Les autorités catalanes avaient jusqu’à mardi pour transmettre ces informations à Madrid. M. Junqueras a éludé la question au cours d’une conférence de presse à la mi-journée, affirmant que “nous agirons avec la normalité habituelle”.

En cas de refus, “on ferme le robinet”, rétorque-t-on au ministère du Budget, car cela signifierait que le gouvernement catalan “ne coopère pas, qu’il ne veut pas que les salaires des fonctionnaires soient payés” par Madrid.

Le risque de retard “nous préoccupe vraiment. Pensez à tous les gens qui doivent rembourser des prêts, les problèmes qu’ils pourraient avoir avec leurs banques”, explique Joan Escanilla, président en Catalogne du CSIF, le principal syndicat de fonctionnaires.

“Nous avons toutes les ressources pour faire face à nos obligations”, a promis M. Junqueras.

Il n’est en effet pas impossible que le gouvernement catalan “ait encore un peu de marge” pour payer les salaires du mois de septembre, estime M. Cuenca.

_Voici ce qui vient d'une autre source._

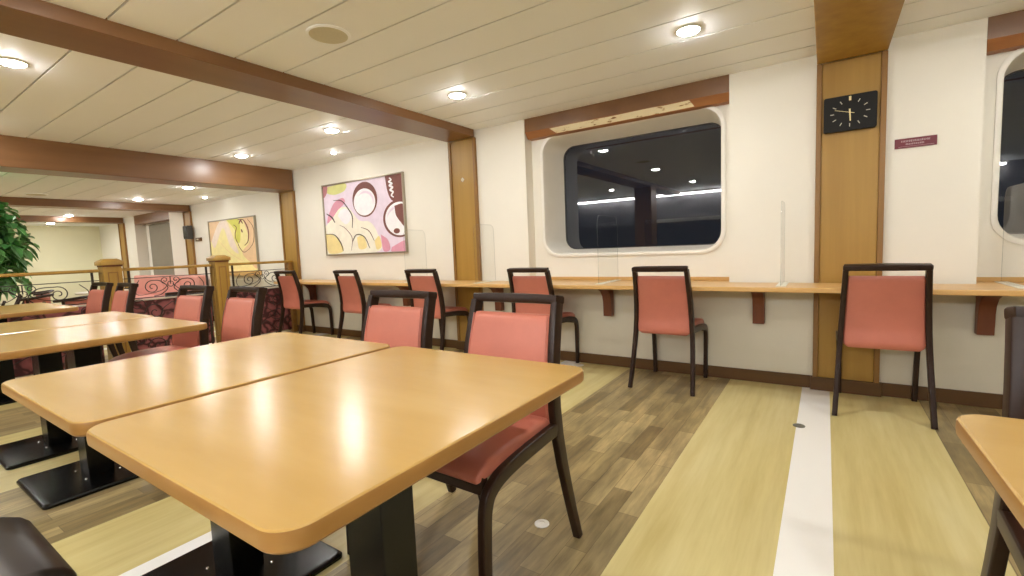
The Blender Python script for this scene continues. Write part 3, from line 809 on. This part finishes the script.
def leaf(p, d, L, w, mi):
    d = d.normalized(); s = d.cross(Vector((0, 0, 1)))
    if s.length < .05: s = Vector((1, 0, 0))
    s.normalize(); up = s.cross(d); vs, fs = [], []
    prof = [(0, .04), (.22, .6), (.5, 1), (.76, .72), (1, .03)]
    for i, (q, ww) in enumerate(prof):
        c = p + d * L * q - Vector((0, 0, 1)) * L * .28 * q * q
        vs += [c - s * w * ww + up * w * ww * .35, c, c + s * w * ww + up * w * ww * .35]
        if i:
            o = 3 * i; fs += [(o - 3, o - 2, o + 1, o), (o - 2, o - 1, o + 2, o + 1)]
    b.add(vs, fs, mi, True)
for k in range(230):
    while True:
        u = Vector((rnd.uniform(-1, 1), rnd.uniform(-1, 1), rnd.uniform(-1, 1)))
        if .35 < u.length < 1: break
    c = Vector((u.x * .46, u.y * .52, 1.27 + u.z * .52))
    outw = Vector((u.x, u.y, u.z * .5 + .25)).normalized(); mi = 0 if rnd.random() < .6 else 1
    ax1 = outw.cross(Vector((0, 0, 1)))
    if ax1.length < .05: ax1 = Vector((1, 0, 0))
    ax1.normalize(); ax2 = ax1.cross(outw); nl = rnd.randint(5, 7); ph = rnd.uniform(0, 6)
    for j in range(nl):
        a = ph + 2 * PI * j / nl
        leaf(c, outw * .45 + (ax1 * math.cos(a) + ax2 * math.sin(a)), rnd.uniform(.12, .19), rnd.uniform(.036, .052), mi)
b.build('foliage', [M['leaf'], M['leafdark']], t)

# ------------------------------------------------------------------ camera, world, view
f_px, yaw, pitch, roll = 468.065, -.5916478, -.0857697, -.0405338
cy_, sy_ = math.cos(yaw), math.sin(yaw); cp, sp = math.cos(pitch), math.sin(pitch); cr, sr = math.cos(roll), math.sin(roll)
fw = Vector((sy_, cy_, 0)); r = Vector((cy_, -sy_, 0)); u = Vector((0, 0, 1))
f2 = fw * cp + u * sp; u2 = u * cp - fw * sp
r2 = r * cr + u2 * sr; u3 = u2 * cr - r * sr
cam = bpy.data.cameras.new('camera'); co = bpy.data.objects.new('camera', cam); COL.objects.link(co)
mw = Matrix((r2, u3, -f2)).transposed().to_4x4(); mw.translation = (0, 0, 1.05); co.matrix_world = mw
cam.sensor_width = 36; cam.lens = f_px / 1024 * 36; cam.clip_start = .02
S.camera = co
w = bpy.data.worlds.new('night'); S.world = w; w.use_nodes = True
w.node_tree.nodes['Background'].inputs[0].default_value = (.010, .014, .022, 1); w.node_tree.nodes['Background'].inputs[1].default_value = .5
vs = S.view_settings; vs.view_transform = 'Standard'; vs.look = 'None'; vs.gamma = 1; vs.use_curve_mapping = False; vs.exposure = 1.65
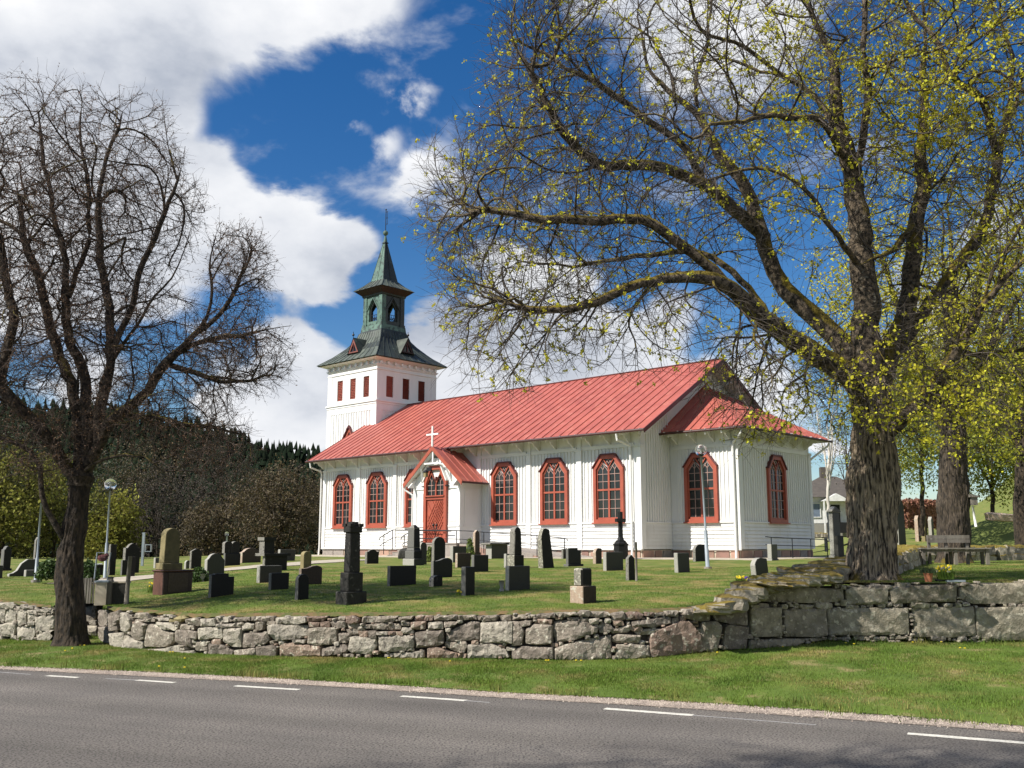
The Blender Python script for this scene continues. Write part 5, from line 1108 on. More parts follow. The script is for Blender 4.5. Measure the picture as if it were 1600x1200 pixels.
# pale gravel strip round the church
V = []; pts_ = [(-25.6, -4.4), (-9, -4.6), (-2, -3.0), (CX + 1.8, CY0 - 2.0), (CX + 2.3, CY1 + 2)]; inn = [(-25.6, .2), (-9, .2), (-.5, .2), (CX - .2, CY0 + .3), (CX - .2, CY1)]
def densify(P, n_=14): return [tuple(np.array(a_) * (1 - t) + np.array(b_) * t) for a_, b_ in zip(P[:-1], P[1:]) for t in np.linspace(0, 1, n_)[:-1]] + [P[-1]]
for a_, b_ in zip(densify(pts_), densify(inn)):
    for t in (0, .25, .5, .75, 1): q = l2w(a_[0] * (1 - t) + b_[0] * t, a_[1] * (1 - t) + b_[1] * t, 0); V.append((q[0], q[1], zlawn(q[0], q[1]) + (.0 if t == 0 else .03)))
n_ = len(V) // 5; o = obj_from('gravel_path', mesh_np('gravel_path', V, [(5 * i + k, 5 * i + 5 + k, 5 * i + 6 + k, 5 * i + 1 + k)[::-1] for i in range(n_ - 1) for k in range(4)], PATHM, True)); o['kind'] = 'structure'

# ------------------------------------------------------------------ gravestones
GA = math.atan2(.734, .679) # stones face like the church's gable
def xat(P, d, px, z=None):
    """distance along d from P at which the image column px is reached"""
    lo, hi = 0., 8.; f = lambda t: proj([P[0] + d[0] * t, P[1] + d[1] * t, P[2] + .3])[0] - px
    s = 1 if f(hi) > f(lo) else -1
    for _ in range(30):
        m_ = (lo + hi) / 2
        if f(m_) * s > 0: hi = m_
        else: lo = m_
    return (lo + hi) / 2
ND = (.679, .734); WD = (-.734, .679)
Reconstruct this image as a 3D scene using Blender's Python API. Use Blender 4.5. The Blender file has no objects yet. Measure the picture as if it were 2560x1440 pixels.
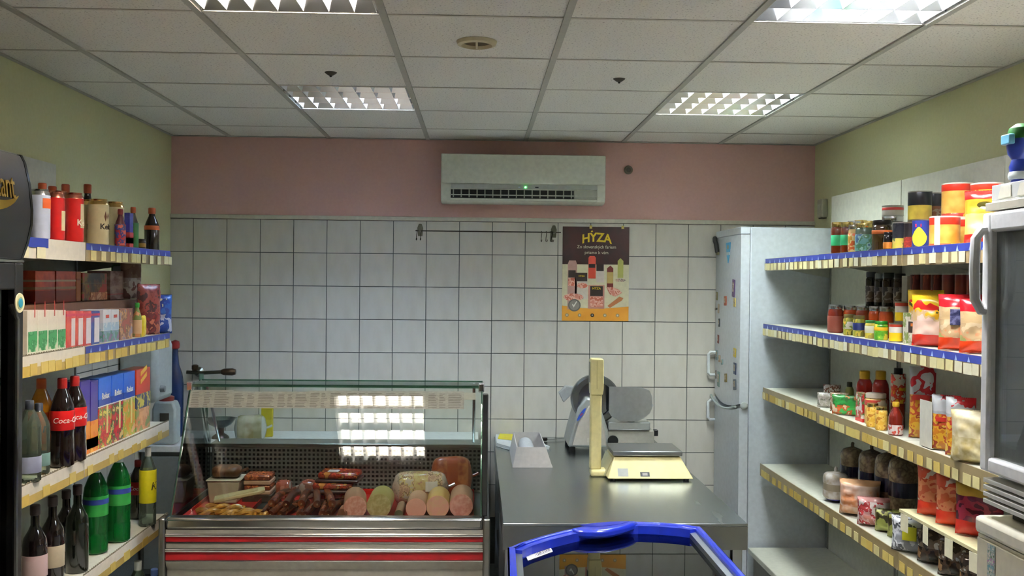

Environ un quart de ses revenus vient directement de certaines taxes, impôts (patrimoine, successions) perçus localement et des frais d’inscription dans les universités.

Pour éviter une utilisation “illégale” de cet argent, Madrid a aussi demandé aux banques de contrôler strictement tous les mouvements des comptes et des cartes bancaires de l’exécutif catalan.